Interpretation Introduction

Interpretation: The oxidized and reduced atoms present in the given reaction, $P_4\left(s\right)+O_2\left(g\right)\to P_4{O}_{10}\left(s\right)$ is to be determined by checking the oxidation number.

Concept introduction: Zero, positive, and negative numbers that are assigned to reactants species to track the electron flow is oxidation number. When electrons are lost (oxidation) from a species positive numbers are given while if electrons are gained(reduction) negative numbers are given. And the reactants that don't involve any change in electron count are assigned with the number zero.

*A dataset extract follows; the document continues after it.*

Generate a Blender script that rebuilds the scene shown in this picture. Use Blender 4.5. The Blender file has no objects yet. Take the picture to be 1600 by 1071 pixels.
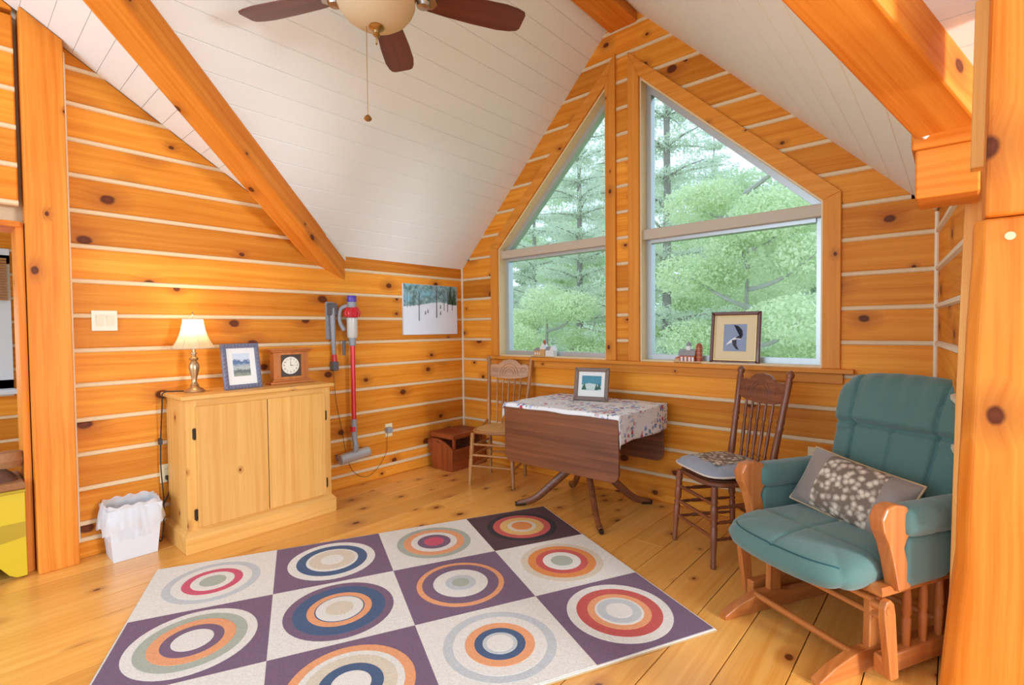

Certain rules must also be followed before assigning these numbers.

• The oxidation number of oxygen is -2.
• For a neutral compound, the total sum of the oxidation number is zero.
• For ionic compounds with a charge, the total sum of oxidation number is equal to its charge.

Answer to Problem 43A

The oxidized atom in the reaction is $P$ in $P_4$ . And the reduced atom is $P$ in $O_2$ .

Explanation of Solution

In the reaction,

  $P_4\left(s\right)+O_2\left(g\right)\to P_4{O}_{10}\left(s\right)$

The oxidation number of P in $P_4$ increases from zero to +5 by the loss of electrons. While the oxidation number of $O_2$ decreases from zero $-2$ by the gaining of electrons. So, the oxidized species is P and the reduced species is O.